Escribía Italo Calvino en una de esas muchas definiciones que contiene el prólogo de su Por qué leer los clásicos algo así como que «los clásicos son aquellos libros de los cuales suele oírse decir: “Estoy releyendo” y nunca: “Estoy leyendo”». Y las series, como muchas otras cosas en la vida, padecen, cuando buenas, de esa misma maldición de la revisita, el revisionado o, sencillamente, de la vuelta a ver unos capítulos que, ya vistos y requetevistos, terminamos por identificar, fácilmente, número y temporada.
Estas líneas son buen resumen de todo lo que pienso cuando hablo de Mad Men a mis amigos. Les digo que Mad Men no es solo que sea un clásico, sino que es un clasicazo y ahora está disponible en Amazon Prime para el deleite o redeleite de cualquiera. Pero, también, que a pesar de ser serie integrante del canon de las que hay que ver, forma parte de esas otras que te reservas, un poco como quien guarda un tesoro, para sugerir a los amigos de verdad, a los que quieres y de los que sabes que tienen paladar fino en cuestiones cinematográficas y artísticas.
Mad Men es mucho más que esa elegante historia por fascículos que parece.
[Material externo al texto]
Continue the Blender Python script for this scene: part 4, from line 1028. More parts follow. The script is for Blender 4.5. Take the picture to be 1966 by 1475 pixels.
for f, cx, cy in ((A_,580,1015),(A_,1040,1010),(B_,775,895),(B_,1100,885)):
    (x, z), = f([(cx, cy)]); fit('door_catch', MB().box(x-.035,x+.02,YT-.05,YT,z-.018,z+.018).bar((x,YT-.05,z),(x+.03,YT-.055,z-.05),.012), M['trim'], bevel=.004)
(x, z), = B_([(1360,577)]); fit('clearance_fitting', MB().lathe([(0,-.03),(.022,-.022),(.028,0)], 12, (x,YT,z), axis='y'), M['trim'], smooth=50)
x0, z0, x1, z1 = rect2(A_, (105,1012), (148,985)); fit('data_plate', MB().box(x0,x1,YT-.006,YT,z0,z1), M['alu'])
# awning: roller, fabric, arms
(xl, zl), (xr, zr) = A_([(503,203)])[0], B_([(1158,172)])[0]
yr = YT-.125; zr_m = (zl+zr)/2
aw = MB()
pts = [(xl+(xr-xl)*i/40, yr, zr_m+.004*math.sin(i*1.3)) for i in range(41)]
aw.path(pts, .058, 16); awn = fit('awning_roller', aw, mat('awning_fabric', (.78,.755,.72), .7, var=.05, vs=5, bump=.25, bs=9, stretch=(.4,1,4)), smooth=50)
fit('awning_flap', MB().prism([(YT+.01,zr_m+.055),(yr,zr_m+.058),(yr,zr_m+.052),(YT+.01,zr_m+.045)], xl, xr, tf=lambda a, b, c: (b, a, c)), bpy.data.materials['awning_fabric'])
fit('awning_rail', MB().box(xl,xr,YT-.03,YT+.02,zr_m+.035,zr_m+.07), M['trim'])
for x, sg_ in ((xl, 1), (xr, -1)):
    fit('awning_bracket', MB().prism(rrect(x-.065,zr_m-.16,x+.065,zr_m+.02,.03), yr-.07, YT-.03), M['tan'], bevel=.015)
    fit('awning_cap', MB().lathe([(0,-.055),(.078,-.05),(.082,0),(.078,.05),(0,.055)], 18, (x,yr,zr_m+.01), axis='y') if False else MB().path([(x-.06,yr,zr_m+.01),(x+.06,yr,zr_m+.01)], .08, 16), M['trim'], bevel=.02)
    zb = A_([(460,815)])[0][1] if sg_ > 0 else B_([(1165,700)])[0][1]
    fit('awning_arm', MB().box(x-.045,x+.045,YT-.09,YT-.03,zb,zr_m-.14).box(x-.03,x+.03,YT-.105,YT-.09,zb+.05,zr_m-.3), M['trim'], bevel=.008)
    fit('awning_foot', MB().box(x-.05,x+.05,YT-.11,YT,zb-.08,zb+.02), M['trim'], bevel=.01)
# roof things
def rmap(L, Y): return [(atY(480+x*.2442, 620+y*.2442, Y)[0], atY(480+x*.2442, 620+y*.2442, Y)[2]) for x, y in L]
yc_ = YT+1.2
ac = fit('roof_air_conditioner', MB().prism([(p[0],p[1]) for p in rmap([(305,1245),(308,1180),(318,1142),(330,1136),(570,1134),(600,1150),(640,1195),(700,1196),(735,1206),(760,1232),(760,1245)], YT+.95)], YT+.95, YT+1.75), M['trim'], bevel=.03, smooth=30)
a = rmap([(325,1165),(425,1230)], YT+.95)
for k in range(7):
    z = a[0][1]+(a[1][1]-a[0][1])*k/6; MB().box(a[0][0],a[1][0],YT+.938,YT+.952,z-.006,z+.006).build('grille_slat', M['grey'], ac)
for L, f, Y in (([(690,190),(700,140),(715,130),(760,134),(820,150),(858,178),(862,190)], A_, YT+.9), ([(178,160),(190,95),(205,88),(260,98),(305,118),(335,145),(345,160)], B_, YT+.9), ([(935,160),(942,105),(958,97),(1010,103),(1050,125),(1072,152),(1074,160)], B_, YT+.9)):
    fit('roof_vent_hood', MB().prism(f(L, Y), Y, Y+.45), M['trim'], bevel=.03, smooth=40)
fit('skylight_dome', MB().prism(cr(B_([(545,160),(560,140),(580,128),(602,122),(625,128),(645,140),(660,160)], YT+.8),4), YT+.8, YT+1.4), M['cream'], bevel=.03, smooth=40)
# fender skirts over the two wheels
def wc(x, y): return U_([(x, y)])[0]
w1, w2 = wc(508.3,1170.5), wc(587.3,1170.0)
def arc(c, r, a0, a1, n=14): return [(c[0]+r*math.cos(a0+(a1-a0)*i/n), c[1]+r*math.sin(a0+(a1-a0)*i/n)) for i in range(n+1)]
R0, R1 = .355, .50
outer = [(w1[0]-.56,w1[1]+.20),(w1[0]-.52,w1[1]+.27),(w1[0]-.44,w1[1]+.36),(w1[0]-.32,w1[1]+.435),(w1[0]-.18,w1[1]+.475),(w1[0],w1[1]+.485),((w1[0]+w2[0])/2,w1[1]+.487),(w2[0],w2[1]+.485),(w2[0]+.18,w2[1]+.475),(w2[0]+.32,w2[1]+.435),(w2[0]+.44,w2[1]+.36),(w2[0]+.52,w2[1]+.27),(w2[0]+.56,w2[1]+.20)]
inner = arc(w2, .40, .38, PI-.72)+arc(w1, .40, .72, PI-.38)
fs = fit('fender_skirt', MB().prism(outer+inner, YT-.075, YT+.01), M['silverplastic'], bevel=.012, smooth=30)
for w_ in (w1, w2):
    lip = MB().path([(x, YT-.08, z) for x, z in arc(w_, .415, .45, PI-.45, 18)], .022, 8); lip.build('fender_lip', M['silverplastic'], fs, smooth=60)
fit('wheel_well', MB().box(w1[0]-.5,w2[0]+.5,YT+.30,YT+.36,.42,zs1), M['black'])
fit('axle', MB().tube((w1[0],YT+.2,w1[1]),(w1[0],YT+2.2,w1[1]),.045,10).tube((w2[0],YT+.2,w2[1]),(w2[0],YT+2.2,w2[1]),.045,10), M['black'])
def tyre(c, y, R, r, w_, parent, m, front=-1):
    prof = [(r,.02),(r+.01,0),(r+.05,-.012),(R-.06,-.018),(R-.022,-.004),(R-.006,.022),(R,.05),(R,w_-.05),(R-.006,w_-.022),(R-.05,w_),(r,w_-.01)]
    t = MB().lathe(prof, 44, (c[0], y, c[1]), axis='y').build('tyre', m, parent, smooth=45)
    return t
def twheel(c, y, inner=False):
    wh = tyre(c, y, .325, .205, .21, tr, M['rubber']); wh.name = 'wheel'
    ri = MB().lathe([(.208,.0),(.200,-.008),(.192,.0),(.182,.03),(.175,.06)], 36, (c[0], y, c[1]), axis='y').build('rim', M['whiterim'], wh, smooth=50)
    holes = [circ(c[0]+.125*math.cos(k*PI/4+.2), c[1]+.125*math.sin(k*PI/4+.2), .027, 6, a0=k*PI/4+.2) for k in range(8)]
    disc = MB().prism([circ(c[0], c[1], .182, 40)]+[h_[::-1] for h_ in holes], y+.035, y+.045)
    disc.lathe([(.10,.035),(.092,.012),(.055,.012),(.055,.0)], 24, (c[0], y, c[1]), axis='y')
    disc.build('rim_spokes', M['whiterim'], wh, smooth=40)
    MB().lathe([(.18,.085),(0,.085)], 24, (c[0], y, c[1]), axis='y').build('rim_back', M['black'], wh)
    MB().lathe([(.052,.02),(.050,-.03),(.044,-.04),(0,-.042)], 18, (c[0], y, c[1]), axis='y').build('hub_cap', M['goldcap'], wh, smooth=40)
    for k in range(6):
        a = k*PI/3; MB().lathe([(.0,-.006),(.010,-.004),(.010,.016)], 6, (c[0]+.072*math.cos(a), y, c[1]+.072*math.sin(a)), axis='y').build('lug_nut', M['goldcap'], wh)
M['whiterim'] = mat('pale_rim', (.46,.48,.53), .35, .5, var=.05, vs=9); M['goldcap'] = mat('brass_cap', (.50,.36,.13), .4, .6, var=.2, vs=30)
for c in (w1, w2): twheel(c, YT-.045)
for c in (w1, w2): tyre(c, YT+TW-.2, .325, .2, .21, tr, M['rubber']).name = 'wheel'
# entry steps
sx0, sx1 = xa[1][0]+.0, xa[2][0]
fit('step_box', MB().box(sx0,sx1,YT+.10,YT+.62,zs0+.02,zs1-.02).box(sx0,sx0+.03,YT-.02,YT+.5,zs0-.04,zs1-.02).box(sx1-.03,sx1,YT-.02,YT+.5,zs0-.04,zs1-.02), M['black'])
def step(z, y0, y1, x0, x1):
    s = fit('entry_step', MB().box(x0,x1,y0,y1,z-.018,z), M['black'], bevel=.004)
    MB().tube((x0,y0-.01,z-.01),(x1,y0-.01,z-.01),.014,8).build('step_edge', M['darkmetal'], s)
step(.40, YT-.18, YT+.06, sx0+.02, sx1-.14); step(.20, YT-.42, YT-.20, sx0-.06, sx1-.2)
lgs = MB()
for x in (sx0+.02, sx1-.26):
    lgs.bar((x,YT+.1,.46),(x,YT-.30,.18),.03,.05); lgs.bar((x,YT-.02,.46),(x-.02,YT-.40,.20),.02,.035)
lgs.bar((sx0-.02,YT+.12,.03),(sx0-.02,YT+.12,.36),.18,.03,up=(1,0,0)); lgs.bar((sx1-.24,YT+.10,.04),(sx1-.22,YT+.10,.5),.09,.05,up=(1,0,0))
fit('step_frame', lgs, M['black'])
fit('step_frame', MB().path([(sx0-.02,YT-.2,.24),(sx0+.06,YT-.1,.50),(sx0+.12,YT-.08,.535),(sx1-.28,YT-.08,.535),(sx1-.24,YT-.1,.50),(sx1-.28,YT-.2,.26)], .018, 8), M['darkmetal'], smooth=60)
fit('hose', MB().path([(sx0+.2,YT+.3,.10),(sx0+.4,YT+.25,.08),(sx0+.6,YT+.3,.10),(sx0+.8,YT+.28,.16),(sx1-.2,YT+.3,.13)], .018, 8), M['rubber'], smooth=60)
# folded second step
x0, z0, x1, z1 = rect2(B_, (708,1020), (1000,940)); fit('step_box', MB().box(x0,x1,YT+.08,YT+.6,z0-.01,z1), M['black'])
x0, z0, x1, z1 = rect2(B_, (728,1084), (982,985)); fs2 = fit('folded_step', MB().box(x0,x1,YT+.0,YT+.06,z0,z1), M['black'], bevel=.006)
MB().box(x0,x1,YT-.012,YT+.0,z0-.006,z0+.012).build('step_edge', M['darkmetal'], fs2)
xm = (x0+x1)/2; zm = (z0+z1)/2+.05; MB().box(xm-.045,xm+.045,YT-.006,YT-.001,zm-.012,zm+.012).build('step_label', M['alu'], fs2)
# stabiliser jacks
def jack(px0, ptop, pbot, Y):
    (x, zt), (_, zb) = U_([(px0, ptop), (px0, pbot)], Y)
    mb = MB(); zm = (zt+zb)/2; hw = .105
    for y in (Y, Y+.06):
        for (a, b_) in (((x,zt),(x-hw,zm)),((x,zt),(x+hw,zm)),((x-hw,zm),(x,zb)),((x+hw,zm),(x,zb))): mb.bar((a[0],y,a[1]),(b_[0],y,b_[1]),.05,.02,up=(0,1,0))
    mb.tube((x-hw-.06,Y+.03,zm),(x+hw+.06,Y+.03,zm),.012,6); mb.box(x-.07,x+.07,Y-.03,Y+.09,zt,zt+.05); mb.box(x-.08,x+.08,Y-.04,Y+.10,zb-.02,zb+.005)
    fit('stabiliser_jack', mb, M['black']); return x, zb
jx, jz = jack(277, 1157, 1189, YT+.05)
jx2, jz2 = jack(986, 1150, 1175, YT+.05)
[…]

Ha de ser vista como la epopeya moderna de un grupo de hombres y mujeres tratando ya no de vivir, sino de sobrevivir a aquellos intensísimos años 60. Es un drama escenificado sobre el Nueva York y los Estados Unidos reflejo de aquella época de consumo, diseño, llegada a la Luna, realidad de colores sobresaturados y televisores en blanco y negro. Y unos personajes que, orbitando todos ellos en torno al mundo de la publicidad, bailan al ritmo de los Rolling Stones o The Beatles. Mad Men es una retahíla de personajes en busca de la felicidad y el camino para unas biografías que se acercan peligrosamente al sinsentido y a la mundanidad. Como la vida misma.